Overcoming Bias: He recently wrote, “most people we know talk as if they hate, revile, and despise ads. They say ads are an evil destructive manipulative force that exists only because big bad firms run the world, and use ads to control us all.” I was surprised to hear that most people Robin Hanson knows talk that way, and this gives me a new perspective on why he writes the way he does. It’s gotta be frustrating, hanging around people who talk about big bad firms and evil destructive manipulative forces.

Rajiv Sethi: He only blogs a couple times a month, but he always has something interesting to say. (The opposite of this blog, I suppose.)

The Baby Name Wizard: The one and only, by the people who, among other things, debunked the myth that there’s something special about the word “orange.” But you can just skip directly to the Name Voyager.

U.S. Census Blog: Not the funnest thing out there to read, but it’s good that the people at the Census are doing this for us. When you need good data, the Census is there for you.

Statistics and Machine Learning

Bob Carpenter: He wrote Stan.

Chance News: The original statistics blog.

Christian Robert: People who used to do theoretical statistics, now do computational statistics. This is a good thing.

Cosma Shalizi: He has an odd retro style and enough combination of common sense and knowledge of philosophy that I asked him to collaborate on my paper that became this. His set of interests and frustrations seems to overlap a lot with mine, except that he doesn’t really ride a bike and I’m sure there are some big parts of his life that don’t match to anything in mine.

Deborah Mayo: I learned about her through Shalizi. Mayo believes in learning through model checking, just like Jaynes (and me). Her blog features long comment threads and contributions from the likes of Stephen Senn.

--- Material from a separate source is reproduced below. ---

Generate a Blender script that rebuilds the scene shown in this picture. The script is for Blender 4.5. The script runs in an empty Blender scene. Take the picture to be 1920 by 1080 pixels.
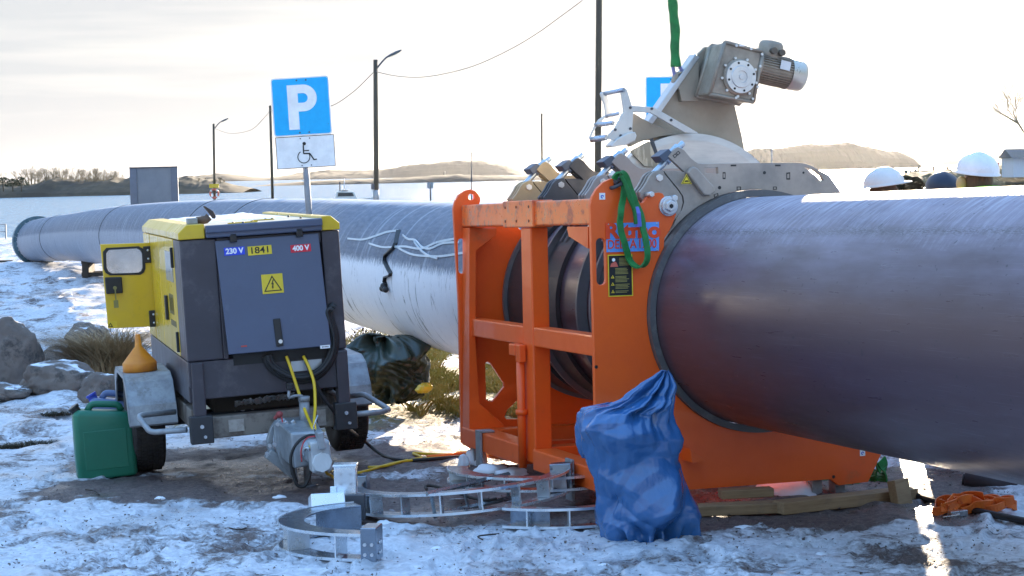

John Cook: Like Tyler Cowen, a guy who does a lot of things but is best known for his blogging. He throws in some applied math and numerical analysis along with the statistics.

Kaiser Fung: Fun to read and utterly sensible. Among many other things, he offered a good probabilistic summary of the Lance Armstrong story, well before it finally broke.

Larry Wasserman: His perspective on statistics is different from mine (for example, he defines p(a|b) = p(a,b)/p(b), whereas I define p(a,b)=p(a|b)p(b)), but it’s good that he can get his views out there. Research proceeds in many different ways, and if everyone agreed with me (or with any single perspective), the field of statistics would make a lot less progress.

Messy Matters: This one reads a bit more like a draft of a pop-science book than like a blog. The trouble is, there are already so many pop-science books about economics and data. They’ll have to come up with their own unique twist.

Nuit Blanche: Compressive sensing: that’s cool stuff! I’m impressed by these CS guys who can effortlessly throw around terabytes of data.

Observational Epidemiology: These guys are thoughtful and I admire the effort they put into their blogging. If they’d started blogging in 2003, they would’ve been on everyone’s blogroll.

Stats Blogs: A convenient compendium, with links back to the originals.

The Numbers Guy: Carl Bialik is one of the original data journalists. He, Falix Salmon, and Nate Silver have very similar profiles (as Bill James might say).

Visualization

Chartsnthings: This is the ultimate graphics blog. The New York Times graphics team presents some great data visualizations along with the stories behind them. I love this sort of insider’s perspective.

Eager Eyes: Graphics research.

Information Aesthetics: Seriously pretty.

Junk Charts: The nitty gritty. What to read if you want to make your own graphs better.